La France est invitée à initier un dialogue interlibanais, basé sur les principes de l’État de droit, de la démocratie et du règlement pacifique des différends, et sur une administration libanaise non-corrompue pour tout le monde. Malheureusement, le fonctionnement de la Constitution libanaise suivant les principes de Taëf exige toujours la présence d’un parrain extérieur exerçant un pouvoir « régulateur ». Ce rôle, avant 2005, a été amplement joué par le régime syrien. La protection du système politique libanais nécessite le courage d’amender la Constitution afin de clarifier le rôle des institutions et de mettre des limites claires à tous les pouvoirs discrétionnaires.

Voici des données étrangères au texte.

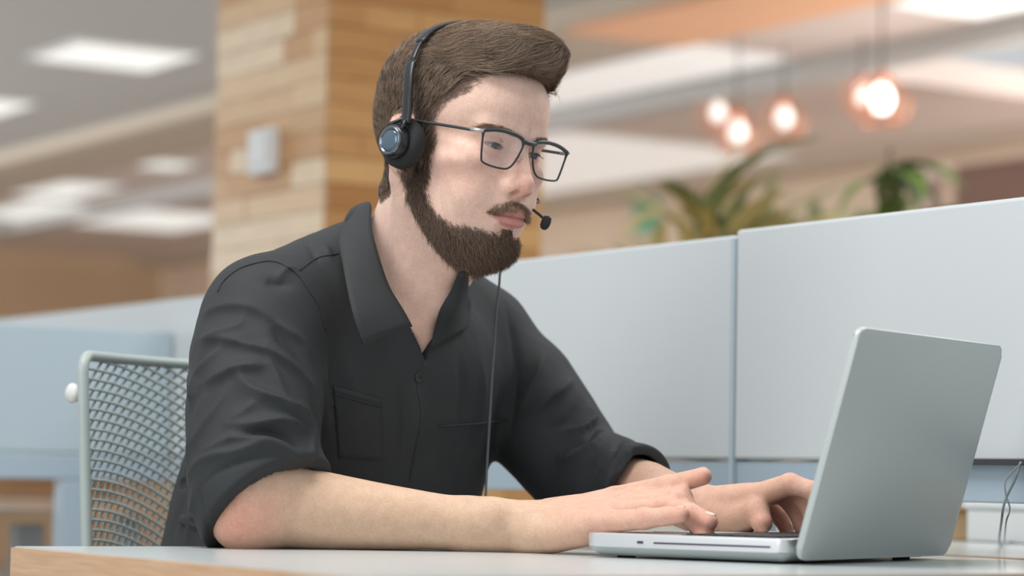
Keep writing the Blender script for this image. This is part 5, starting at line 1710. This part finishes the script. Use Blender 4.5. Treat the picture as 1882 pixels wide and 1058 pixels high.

La France devrait jouer un rôle de médiateur fort, afin de conforter la démocratie consensuelle consociative conforme au pacte national (ou pactiste) comme un atout du système multiculturel libanais. Contre tout projet de partition, de division ou d’application de la « démocratie du nombre » à des fins discriminatoires, éliminatoires et inégalitaires.
La visite exceptionnelle au Liban de l’ancien ministre Jean-Yves Le Drian, envoyé personnel du Président Macron, constitue une occasion inédite. Ce signal de l’Élysée manifeste une volonté française de mettre la situation au Liban sur les bons rails. L’impartialité et l’objectivité doivent constituer les deux piliers d’une mission réussie, qui puisse encourager les Libanais à résoudre leurs problèmes à travers le dialogue sur le futur de la nation, loin de la corruption et du fanatisme.